Before the promulgation of Circular 37, domestic employees could register ESOPs only if such stock option was issued by an overseas listed SPC. Domestic employees who had employee stock options in a nonlisted foreign company were unable to properly realize such rights and remit money relating to such option to overseas company, nor could they legally exchange their income from selling the stock option into RMB. The New Rule allowing employee stock options issued by nonlisted companies will solve many existing registration problems and will facilitate ESOPs to be more popular in nonlisted foreign companies with Chinese employees.

Financing from Domestic Residents to SPCs. Article 10 and Article 11 of Circular 37 permit Domestic Residents to provide financing to SPCs with domestic or overseas capital or interests lawfully held by them. Article 10 specifies that financing by Domestic Residents can be made by domestic enterprises directly or indirectly controlled by the Domestic Residents, and Article 11 further specifies that such financing can be made for the purpose of establishment, buyback, or delisting of the SPCs.

Prior to the promulgation of Circular 37, the SPCs could not obtain financing from Chinese domestic entities or individuals. Circular 37 is a significant breakthrough that resolves to a great extent the need for financing of overseas SPCs and substantially simplifies the procedure for Domestic Residents investing abroad.

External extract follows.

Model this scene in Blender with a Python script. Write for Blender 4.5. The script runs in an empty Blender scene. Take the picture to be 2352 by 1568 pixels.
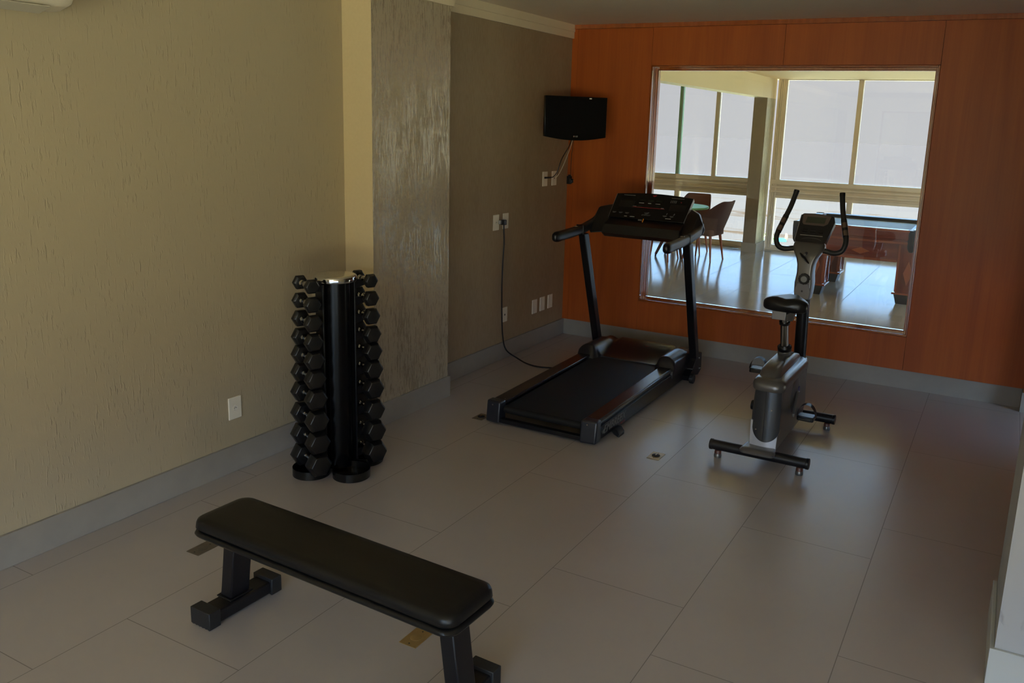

Allowance for Remedial Registration. Article 12 of Circular 37 clarifies the procedure for remedial registration, providing that Domestic Residents that failed to initially register with SAFE for their round-trip investment at the time of the investment can make a remedial registration so as to legalize those round-trip investments under the New Rule. Having said this, the New Rule also lists relevant applicable penalties that will be imposed by SAFE when such remedial registration applications are made. 

Conclusion

Compared to Circular 75, Circular 37 embraces many of the gray areas that Circular 75 failed to address. Meanwhile, Circular 37 loosens the government's control over Domestic Residents, especially individuals, in making foreign investments. There are still gray areas yet to be clarified by Circular 37, however, which the Chinese government may address in future notices and regulations. For now, Circular 37 will give Chinese investors more flexibility in making foreign investments.